-- Problem statement --
Retype the listing that follows, word for word.

-- Recorded information --
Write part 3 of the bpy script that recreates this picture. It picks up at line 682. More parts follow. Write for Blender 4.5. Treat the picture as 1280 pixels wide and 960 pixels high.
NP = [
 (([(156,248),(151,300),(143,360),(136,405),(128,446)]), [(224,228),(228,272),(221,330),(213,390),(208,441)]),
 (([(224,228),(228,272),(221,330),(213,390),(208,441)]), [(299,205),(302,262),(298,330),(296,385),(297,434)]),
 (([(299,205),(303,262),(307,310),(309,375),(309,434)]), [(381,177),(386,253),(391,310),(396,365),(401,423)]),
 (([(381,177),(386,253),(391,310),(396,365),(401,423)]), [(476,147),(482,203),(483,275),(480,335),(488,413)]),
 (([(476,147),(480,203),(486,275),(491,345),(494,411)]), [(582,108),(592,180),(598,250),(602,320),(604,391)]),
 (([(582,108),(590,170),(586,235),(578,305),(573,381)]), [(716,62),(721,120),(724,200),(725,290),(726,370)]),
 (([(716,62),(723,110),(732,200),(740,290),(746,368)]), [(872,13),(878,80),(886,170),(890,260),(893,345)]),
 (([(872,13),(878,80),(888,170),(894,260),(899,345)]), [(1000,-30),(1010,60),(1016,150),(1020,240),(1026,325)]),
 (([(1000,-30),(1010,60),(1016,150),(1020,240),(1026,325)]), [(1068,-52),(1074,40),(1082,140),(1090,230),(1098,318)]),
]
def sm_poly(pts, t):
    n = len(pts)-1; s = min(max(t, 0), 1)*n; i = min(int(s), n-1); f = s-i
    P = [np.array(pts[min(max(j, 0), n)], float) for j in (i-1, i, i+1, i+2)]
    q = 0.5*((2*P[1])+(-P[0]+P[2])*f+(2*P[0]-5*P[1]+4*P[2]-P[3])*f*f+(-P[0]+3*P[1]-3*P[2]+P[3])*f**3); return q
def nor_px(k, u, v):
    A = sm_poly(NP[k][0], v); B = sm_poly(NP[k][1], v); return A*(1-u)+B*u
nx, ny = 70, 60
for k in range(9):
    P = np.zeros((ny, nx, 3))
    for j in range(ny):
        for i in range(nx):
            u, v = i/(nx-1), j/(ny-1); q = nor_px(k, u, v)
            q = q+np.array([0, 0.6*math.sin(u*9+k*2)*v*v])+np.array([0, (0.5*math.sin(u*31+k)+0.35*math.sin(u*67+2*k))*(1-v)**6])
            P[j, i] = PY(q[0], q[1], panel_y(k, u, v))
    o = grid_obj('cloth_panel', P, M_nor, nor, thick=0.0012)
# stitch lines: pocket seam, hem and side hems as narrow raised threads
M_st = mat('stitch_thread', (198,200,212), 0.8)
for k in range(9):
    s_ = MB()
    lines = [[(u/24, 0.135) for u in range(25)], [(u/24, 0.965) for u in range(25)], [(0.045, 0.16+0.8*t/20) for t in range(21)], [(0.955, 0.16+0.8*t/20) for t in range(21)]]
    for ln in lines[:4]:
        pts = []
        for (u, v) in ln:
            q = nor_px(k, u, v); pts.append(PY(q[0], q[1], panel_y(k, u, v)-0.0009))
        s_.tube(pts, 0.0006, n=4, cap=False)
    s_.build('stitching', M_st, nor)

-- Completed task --
Write part 3 of the bpy script that recreates this picture. It picks up at line 682. More parts follow. Write for Blender 4.5. Treat the picture as 1280 pixels wide and 960 pixels high.
NP = [
 (([(156,248),(151,300),(143,360),(136,405),(128,446)]), [(224,228),(228,272),(221,330),(213,390),(208,441)]),
 (([(224,228),(228,272),(221,330),(213,390),(208,441)]), [(299,205),(302,262),(298,330),(296,385),(297,434)]),
 (([(299,205),(303,262),(307,310),(309,375),(309,434)]), [(381,177),(386,253),(391,310),(396,365),(401,423)]),
 (([(381,177),(386,253),(391,310),(396,365),(401,423)]), [(476,147),(482,203),(483,275),(480,335),(488,413)]),
 (([(476,147),(480,203),(486,275),(491,345),(494,411)]), [(582,108),(592,180),(598,250),(602,320),(604,391)]),
 (([(582,108),(590,170),(586,235),(578,305),(573,381)]), [(716,62),(721,120),(724,200),(725,290),(726,370)]),
 (([(716,62),(723,110),(732,200),(740,290),(746,368)]), [(872,13),(878,80),(886,170),(890,260),(893,345)]),
 (([(872,13),(878,80),(888,170),(894,260),(899,345)]), [(1000,-30),(1010,60),(1016,150),(1020,240),(1026,325)]),
 (([(1000,-30),(1010,60),(1016,150),(1020,240),(1026,325)]), [(1068,-52),(1074,40),(1082,140),(1090,230),(1098,318)]),
]
def sm_poly(pts, t):
    n = len(pts)-1; s = min(max(t, 0), 1)*n; i = min(int(s), n-1); f = s-i
    P = [np.array(pts[min(max(j, 0), n)], float) for j in (i-1, i, i+1, i+2)]
    q = 0.5*((2*P[1])+(-P[0]+P[2])*f+(2*P[0]-5*P[1]+4*P[2]-P[3])*f*f+(-P[0]+3*P[1]-3*P[2]+P[3])*f**3); return q
def nor_px(k, u, v):
    A = sm_poly(NP[k][0], v); B = sm_poly(NP[k][1], v); return A*(1-u)+B*u
nx, ny = 70, 60
for k in range(9):
    P = np.zeros((ny, nx, 3))
    for j in range(ny):
        for i in range(nx):
            u, v = i/(nx-1), j/(ny-1); q = nor_px(k, u, v)
            q = q+np.array([0, 0.6*math.sin(u*9+k*2)*v*v])+np.array([0, (0.5*math.sin(u*31+k)+0.35*math.sin(u*67+2*k))*(1-v)**6])
            P[j, i] = PY(q[0], q[1], panel_y(k, u, v))
    o = grid_obj('cloth_panel', P, M_nor, nor, thick=0.0012)
# stitch lines: pocket seam, hem and side hems as narrow raised threads
M_st = mat('stitch_thread', (198,200,212), 0.8)
for k in range(9):
    s_ = MB()
    lines = [[(u/24, 0.135) for u in range(25)], [(u/24, 0.965) for u in range(25)], [(0.045, 0.16+0.8*t/20) for t in range(21)], [(0.955, 0.16+0.8*t/20) for t in range(21)]]
    for ln in lines[:4]:
        pts = []
        for (u, v) in ln:
            q = nor_px(k, u, v); pts.append(PY(q[0], q[1], panel_y(k, u, v)-0.0009))
        s_.tube(pts, 0.0006, n=4, cap=False)
    s_.build('stitching', M_st, nor)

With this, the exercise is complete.